When we attempt to render human cognitive abilities special, or try to shed a light on what makes our mental capabilities different or ‘better’ than other cognitive capabilities around us (be it in other animals or in artificial machines), we can think of many elements: a higher level of consciousness, a developed memory, or advanced analytical and logical capabilities and with wide scope. Yet, it is the power of our mental shortcuts that is of crucial importance and is often omitted. These mental shortcuts have been given many names: intuition, heuristics, problem solving tools etc. In fact, what still makes humans capable of producing some things that artificial machines are not able to achieve today is not necessarily due to their ‘intelligence’ or their ‘memory’; it is rather due to their ability of approaching mental data efficiently through cognitive shortcuts, their ability to translate problems into equations quickly and efficiently (equations that machines are more capable of solving than us), and their ability to represent cognitively a wide variety of things they experience .

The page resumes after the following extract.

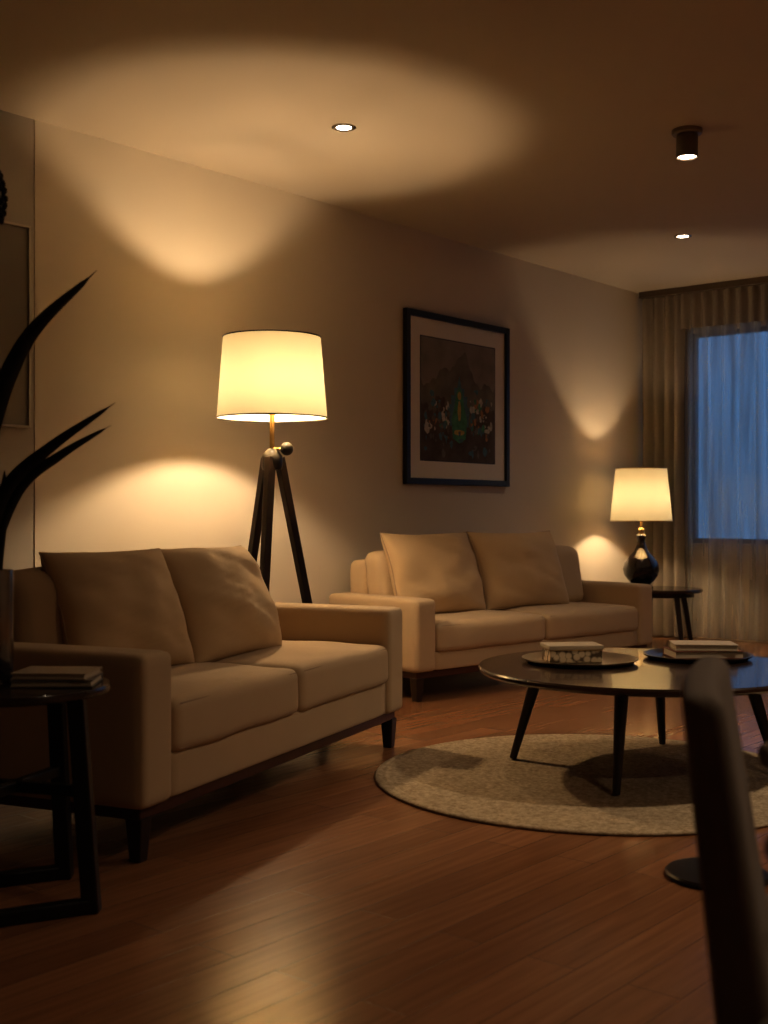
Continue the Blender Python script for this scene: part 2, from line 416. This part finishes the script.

This does not mean that our mental shortcuts are always right (many shortcuts do lead to errors in judgment and behaviour in some situations). And the origins of these shortcuts are partly instinctual, partly developed with age, and largely altered by experience and by the environment. This makes of mental shortcuts a difficult subject of understanding and its scope a very wide one. Mental shortcuts are key constituents of what we call cognitive models, which much of our knowledge and conception of Reality and Existence depend upon.

Historically, Henri Bergson envisaged two types of intelligence: one analytical, which operates by reducing a problem into smaller pieces, analysing each piece, and going by conjunction, and another more intuitive intelligence, inscribed in duration (la durée réelle ou la durée créatrice), where everything is considered as a flow and not as a sum of parts as in the case of analytical intelligence. Curiously, Bergson saw analytical intelligence as a hallmark of the human intelligence (alongside intuitive intelligence that we share with animals) and made it the cause of many of our fallacies and weaknesses of understanding. In reality, our recent knowledge in the field of cognitive sciences actually points to the contrary: we have very powerful mental shortcuts, very powerful heuristics; we approach our experiences in a nimble and short-circuited manner more so than in an analytical one. In our mental shortcuts lies a good deal of our greatness but also our faults.